There’s a culture in today’s age of startups that extreme growth is the only marker of a successful business. There’s a lot of pressure when it comes to taking on more clients and you may discover that you can be financially satisfied with a certain number of great clients. You may ultimately decide that rapid expansion is not what’s best for you. Unless you have outside investors breathing down your neck, the ability to live a financially stable (if not better) life on your own terms may be more enticing to you.
Running a sustainable agency by yourself also allows you the freedom of ending the business simply and on your terms if you need to (no layoffs, no office to sublet, no 45-pound bag of coffee beans). You may also find that running an agency isn’t something that you want to do forever. You can use it as a form of investment for other business models you may be more passionate about but take time to develop.
Having run your own business for a period of time is going to give you a priceless amount of business experience, building valuable relationships that you can rely on in the future.
Make a Decision
If you’re reading this post, you have probably already ventured out on your own or you’re thinking about it. My overarching advice is to make a decision and stick to it.

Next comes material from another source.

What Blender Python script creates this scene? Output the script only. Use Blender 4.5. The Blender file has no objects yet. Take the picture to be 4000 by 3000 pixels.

Managing your own business has many ups and downs to it and you’ll have to be able to weather the storm to enjoy the benefits. It’s a dramatic life event and you have to treat it as such. If you feel early on that you aren’t cut out for it, then don’t drag yourself along for any longer than you have to. If you make a decision but don’t believe in it, you’re going to fail. You have to commit. Once you do that you may discover how extremely fulfilling running your own digital marketing agency.